"Axter" <go****@axter.comwrote in message
news:11**********************@i42g2000cwa.googlegr oups.com...
Gavin Deane wrote:
>scroopy wrote:
On 17 Jul 2006 02:11:46 -0700, "Gavin Deane" <de*********@hotmail.com>
wrote:
scroopy wrote:
<snip>
>I want to do something like this
class MyClass
{
const int m_iValue;
public:
MyClass(int iVal):m_iValue(iVal){}
MyClass operator=(const MyClass& mc)
{
m_iValue = mc.m_iValue; //not allowed
Not allowed for obvious reasons I hope.
return *this;
}
Your design seems confused. The obvious solution is not to declare
m_iValue const in the first place if its value is going to change. But
presumably you had a reason for declaring it const in the first place.
You can declare it const or you can change its value in the assignment
operator but you can't do both. Which choice fits your design?

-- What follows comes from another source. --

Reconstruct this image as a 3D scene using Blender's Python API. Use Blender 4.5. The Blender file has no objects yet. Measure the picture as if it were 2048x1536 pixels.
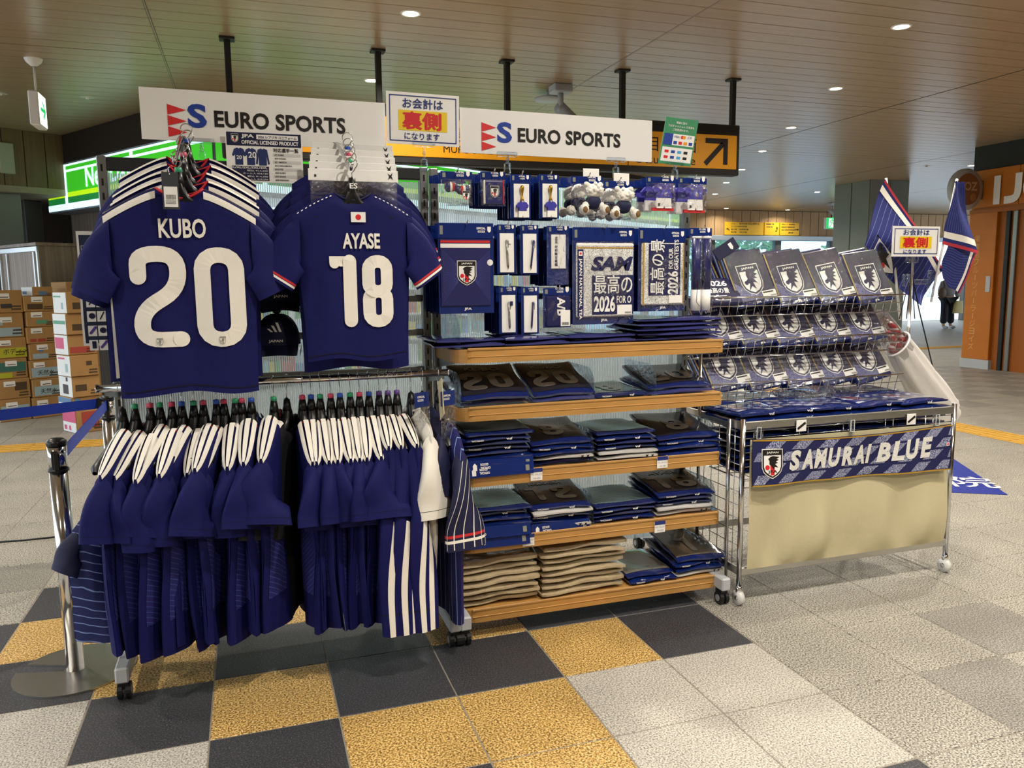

II want the value to be assigned upon object creation but remain const
throughout the lifetime.
You seem to be confusing assignment and creation. The assignment
operator never has anything to do with object creation. That's the job
of constructors. Construction of a brand new object and assignment of a
new value to an exisiting object are completely different things. Using
your code above
MyClass object1(3);
will create an object called object1 using the constructor that takes
an int.
MyClass object2(object1);
or
MyClass object2 = object1;
are two ways of constructing an object called object2 as a copy of
object1 but you would have to write a copy constructor for MyClass.
The second way is actually a call to the assignment operator, and not
the copy constructor.
Many compilers, like VC++, will optimize away the assignment operator
call, so all you get is the copy constructor call.
But not all compilers will do that, and it's not required by the
standard.
As far as I can tell, you're a tad confused. The relevant bit from the
standard (well, the draft version of it, anyway, which is all I have to
hand - something like this will likely be very similar in the real thing)
reads:
***
(extract from 8.5)
If the initialization is direct-initialization, or if it is
copy-initialization where the cv-unqualified version of the source type is
the same class as, or a derived class of, the class of the destination,
constructors are considered. The applicable constructors are enumerated
(13.3.1.3), and the best one is chosen through overload resolution (13.3).
The constructor so selected is called to initialize the object, with the
initializer expression(s) as its argument(s). If no constructor applies, or
the overload resolution is ambiguous, the initialization is ill-formed.
Otherwise (i.e., for the remaining copy-initialization cases), a temporary
is created. User-defined conversion sequences that can convert from the
source type to the destination type or a derived class thereof are
enumerated (13.3.1.4), and the best one is chosen through overload
resolution (13.3). The user-defined conversion so selected is called to
convert the initializer expression into a temporary, whose type is the type
returned by the call of the user-defined conversion function, with the
cv-qualifiers of the destination type. If the conversion cannot be done or
is ambiguous, the initialization is ill-formed. The object being initialized
is then direct-initialized from the temporary according to the rules
above.87) In certain cases, an implementation is permitted to eliminate the
temporary by initializing the object directly; see 12.2.
***
In other words (i.e. less precisely but hopefully more lucidly):
MyClass object2 = object1;
is an example of copy-initialization where the cv-unqualified version of the
source type (i.e. MyClass) is the same class as the class of the
destination. In this case, as the first paragraph above makes clear,
constructors are considered. In other words, the copy constructor will get
invoked in this instance, *not* the assignment operator.
The second paragraph seems to be the source of your confusion, but note that
even there it talks about the object being *initialized*, not assigned to.